** START OF RECORDS FOR PROCESSING **

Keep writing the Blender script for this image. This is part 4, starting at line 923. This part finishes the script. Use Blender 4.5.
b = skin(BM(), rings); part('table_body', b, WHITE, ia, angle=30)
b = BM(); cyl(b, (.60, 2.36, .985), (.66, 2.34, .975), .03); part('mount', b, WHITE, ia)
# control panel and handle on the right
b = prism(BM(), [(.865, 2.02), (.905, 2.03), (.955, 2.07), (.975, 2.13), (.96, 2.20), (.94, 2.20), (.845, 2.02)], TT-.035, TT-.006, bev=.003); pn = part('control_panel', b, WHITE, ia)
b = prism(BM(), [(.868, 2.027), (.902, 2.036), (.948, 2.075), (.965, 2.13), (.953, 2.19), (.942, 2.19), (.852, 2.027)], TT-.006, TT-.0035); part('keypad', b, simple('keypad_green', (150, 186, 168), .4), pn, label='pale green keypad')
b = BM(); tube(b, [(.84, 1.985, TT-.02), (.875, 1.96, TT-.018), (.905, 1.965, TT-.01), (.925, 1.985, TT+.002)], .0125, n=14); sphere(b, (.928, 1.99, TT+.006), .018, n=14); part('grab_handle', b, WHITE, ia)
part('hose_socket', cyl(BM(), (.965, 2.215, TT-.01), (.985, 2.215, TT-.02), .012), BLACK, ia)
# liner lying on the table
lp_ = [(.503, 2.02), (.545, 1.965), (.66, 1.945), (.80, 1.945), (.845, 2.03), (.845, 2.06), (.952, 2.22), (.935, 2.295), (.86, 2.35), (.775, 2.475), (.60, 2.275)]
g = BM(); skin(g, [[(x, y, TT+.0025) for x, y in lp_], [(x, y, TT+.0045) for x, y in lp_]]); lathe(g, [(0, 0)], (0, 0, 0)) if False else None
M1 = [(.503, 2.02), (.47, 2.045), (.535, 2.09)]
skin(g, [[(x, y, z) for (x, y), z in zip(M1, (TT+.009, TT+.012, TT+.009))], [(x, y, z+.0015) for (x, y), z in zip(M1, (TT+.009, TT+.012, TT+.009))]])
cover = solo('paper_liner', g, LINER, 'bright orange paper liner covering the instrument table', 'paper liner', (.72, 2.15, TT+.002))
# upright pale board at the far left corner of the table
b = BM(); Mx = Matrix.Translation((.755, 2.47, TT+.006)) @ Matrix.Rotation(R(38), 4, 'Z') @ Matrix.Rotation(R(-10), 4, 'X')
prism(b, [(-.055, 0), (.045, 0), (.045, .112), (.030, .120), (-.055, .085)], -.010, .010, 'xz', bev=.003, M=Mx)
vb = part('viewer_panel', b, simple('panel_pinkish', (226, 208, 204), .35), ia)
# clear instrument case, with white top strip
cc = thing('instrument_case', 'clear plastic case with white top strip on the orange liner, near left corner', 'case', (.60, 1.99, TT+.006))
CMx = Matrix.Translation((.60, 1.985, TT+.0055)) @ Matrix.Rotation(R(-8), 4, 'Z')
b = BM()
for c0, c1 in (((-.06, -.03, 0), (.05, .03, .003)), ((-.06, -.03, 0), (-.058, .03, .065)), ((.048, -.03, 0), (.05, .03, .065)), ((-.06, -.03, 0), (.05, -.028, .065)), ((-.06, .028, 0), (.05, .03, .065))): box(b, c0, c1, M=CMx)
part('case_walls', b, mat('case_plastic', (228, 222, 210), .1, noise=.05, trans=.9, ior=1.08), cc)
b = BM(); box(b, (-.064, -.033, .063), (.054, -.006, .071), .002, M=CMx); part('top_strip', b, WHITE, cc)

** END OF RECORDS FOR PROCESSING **
** START OF RECORDS FOR PROCESSING **

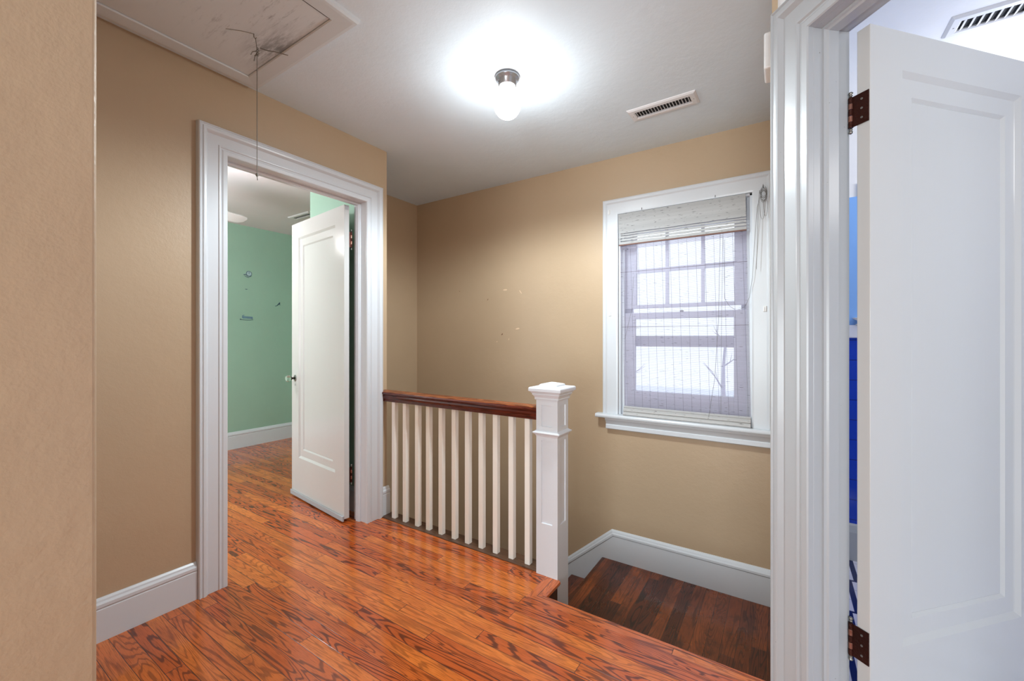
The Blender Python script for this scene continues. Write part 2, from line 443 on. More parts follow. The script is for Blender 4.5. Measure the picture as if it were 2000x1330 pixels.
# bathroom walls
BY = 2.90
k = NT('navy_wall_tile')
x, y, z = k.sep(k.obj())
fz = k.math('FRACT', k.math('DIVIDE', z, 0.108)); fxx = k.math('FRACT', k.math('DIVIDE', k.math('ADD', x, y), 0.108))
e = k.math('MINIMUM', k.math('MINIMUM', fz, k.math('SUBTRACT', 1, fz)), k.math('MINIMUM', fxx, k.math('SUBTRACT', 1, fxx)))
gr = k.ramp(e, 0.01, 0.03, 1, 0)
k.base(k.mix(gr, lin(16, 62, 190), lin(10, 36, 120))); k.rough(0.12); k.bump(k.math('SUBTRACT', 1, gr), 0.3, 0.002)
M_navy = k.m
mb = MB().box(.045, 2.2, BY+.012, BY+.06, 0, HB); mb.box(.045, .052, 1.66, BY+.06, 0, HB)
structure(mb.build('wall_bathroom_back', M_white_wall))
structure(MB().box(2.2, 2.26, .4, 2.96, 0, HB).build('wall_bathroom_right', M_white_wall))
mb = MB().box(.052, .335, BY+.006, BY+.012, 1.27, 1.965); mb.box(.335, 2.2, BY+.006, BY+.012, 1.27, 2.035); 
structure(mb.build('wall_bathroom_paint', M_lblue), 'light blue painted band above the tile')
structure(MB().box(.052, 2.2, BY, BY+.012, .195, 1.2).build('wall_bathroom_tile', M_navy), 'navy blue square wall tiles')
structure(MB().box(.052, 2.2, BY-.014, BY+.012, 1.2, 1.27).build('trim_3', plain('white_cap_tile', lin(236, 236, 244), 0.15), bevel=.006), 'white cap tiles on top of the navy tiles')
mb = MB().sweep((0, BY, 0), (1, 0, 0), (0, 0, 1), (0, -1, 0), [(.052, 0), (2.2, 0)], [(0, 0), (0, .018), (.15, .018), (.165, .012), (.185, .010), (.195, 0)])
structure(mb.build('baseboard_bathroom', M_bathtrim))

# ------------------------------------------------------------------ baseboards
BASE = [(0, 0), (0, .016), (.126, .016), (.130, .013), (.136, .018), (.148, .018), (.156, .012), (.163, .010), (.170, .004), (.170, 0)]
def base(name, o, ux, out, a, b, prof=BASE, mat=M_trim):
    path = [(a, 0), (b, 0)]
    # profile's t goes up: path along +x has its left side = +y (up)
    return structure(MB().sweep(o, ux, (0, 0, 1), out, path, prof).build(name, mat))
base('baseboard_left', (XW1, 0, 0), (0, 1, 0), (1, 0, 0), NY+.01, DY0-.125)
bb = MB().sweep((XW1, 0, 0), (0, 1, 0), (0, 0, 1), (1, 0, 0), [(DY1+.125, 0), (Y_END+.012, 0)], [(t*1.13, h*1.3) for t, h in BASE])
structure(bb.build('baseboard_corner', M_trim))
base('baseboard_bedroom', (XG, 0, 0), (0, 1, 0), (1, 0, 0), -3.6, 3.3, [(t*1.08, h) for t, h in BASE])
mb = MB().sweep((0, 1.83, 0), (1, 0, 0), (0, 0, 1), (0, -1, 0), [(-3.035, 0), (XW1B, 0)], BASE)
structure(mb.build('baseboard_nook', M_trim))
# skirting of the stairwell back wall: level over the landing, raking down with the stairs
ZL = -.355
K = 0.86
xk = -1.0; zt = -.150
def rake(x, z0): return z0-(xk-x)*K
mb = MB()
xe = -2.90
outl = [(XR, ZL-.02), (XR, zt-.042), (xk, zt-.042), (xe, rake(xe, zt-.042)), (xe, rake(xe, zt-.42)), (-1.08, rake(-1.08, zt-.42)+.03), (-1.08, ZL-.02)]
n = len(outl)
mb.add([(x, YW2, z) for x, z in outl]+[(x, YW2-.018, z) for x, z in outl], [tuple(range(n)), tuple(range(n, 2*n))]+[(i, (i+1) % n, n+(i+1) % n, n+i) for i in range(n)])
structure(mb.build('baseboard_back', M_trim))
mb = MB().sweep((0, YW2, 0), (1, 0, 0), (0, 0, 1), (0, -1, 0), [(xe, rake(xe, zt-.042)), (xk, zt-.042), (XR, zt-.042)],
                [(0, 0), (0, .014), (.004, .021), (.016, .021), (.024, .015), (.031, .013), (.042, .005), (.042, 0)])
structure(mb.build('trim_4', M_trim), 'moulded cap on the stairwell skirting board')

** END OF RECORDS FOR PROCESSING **

=== WORK TO COMPLETE ===
Which lines contain "Blender"? Copy each of them.

=== RESULT FOR THIS TASK ===
Keep writing the Blender script for this image. This is part 4, starting at line 923. This part finishes the script. Use Blender 4.5.
The Blender Python script for this scene continues. Write part 2, from line 443 on. More parts follow. The script is for Blender 4.5. Measure the picture as if it were 2000x1330 pixels.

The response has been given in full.